A análise prévia das legislações societárias de outros países, conjugadas com as normas fiscais internacionais, também tem mostrado bastante importante para se definir a melhor opção para se investir no exterior. Neste sentido, podemos citar como exemplo a Dinamarca, onde a opção pela constituição de uma sociedade por ações (“A/S”) — em vez de uma sociedade por responsabilidade limitada (“ApS”) — fortalece argumentos para se defender que os lucros auferidos,e ainda não distribuídos, por uma subsidiária (A/S) dinamarquesa de uma empresa brasileira não são tributáveis no Brasil, nos termos do tratado Brasil e a Dinamarca.

Adicionalmente às questões tributárias e societárias, inúmeros outros aspectos (jurídicos, financeiros, econômicos e políticos) certamente deverão ser considerados para a tomada de cada decisão. De todo modo, o que podemos notar até aqui é que as empresas brasileiras, como resultado de um preparo que já vem sendo feito há alguns anos, vêm conquistando finalmente o seu espaço no cenário mundial, agora, na posição de empresas controladoras.

Notas de rodapé:

1. Eventuais tratados para evitar a dupla tributação podem reduzir tais alíquotas.

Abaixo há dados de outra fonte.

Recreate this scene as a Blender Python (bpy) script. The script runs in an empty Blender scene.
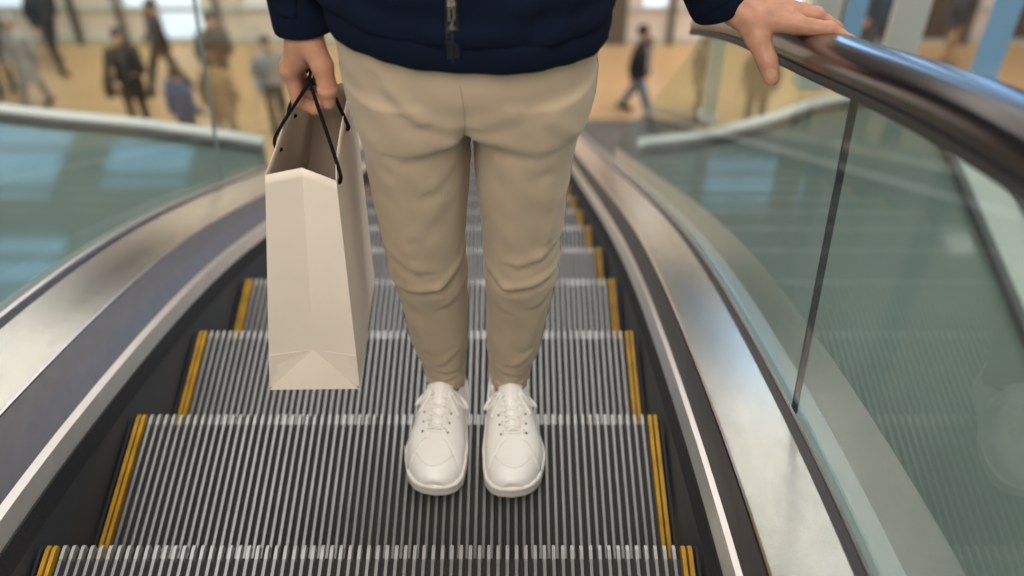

2. Apesar da ausência de regras de subcapitalização, as autoridades tributárias brasileiras, sem base legal, têm questionado (e autuado) empresas brasileiras que pagaram juros aos seus acionistas estrangeiros em decorrência de empréstimos tomados. Segundo entendimento do Fisco brasileiro, tais juros não poderiam ser considerados necessários (e, portanto, não dedutíveis para fins tributários), quando a empresa brasileira, por exemplo, estivesse “sub-capitalizada” e os montantes emprestados tivessem sido, na seqüência, convertidos em capital social. Nestes casos, entenderam as autoridades fiscais que a captação da empresa brasileira poderia ter sido feita diretamente por meio de aumento de capital.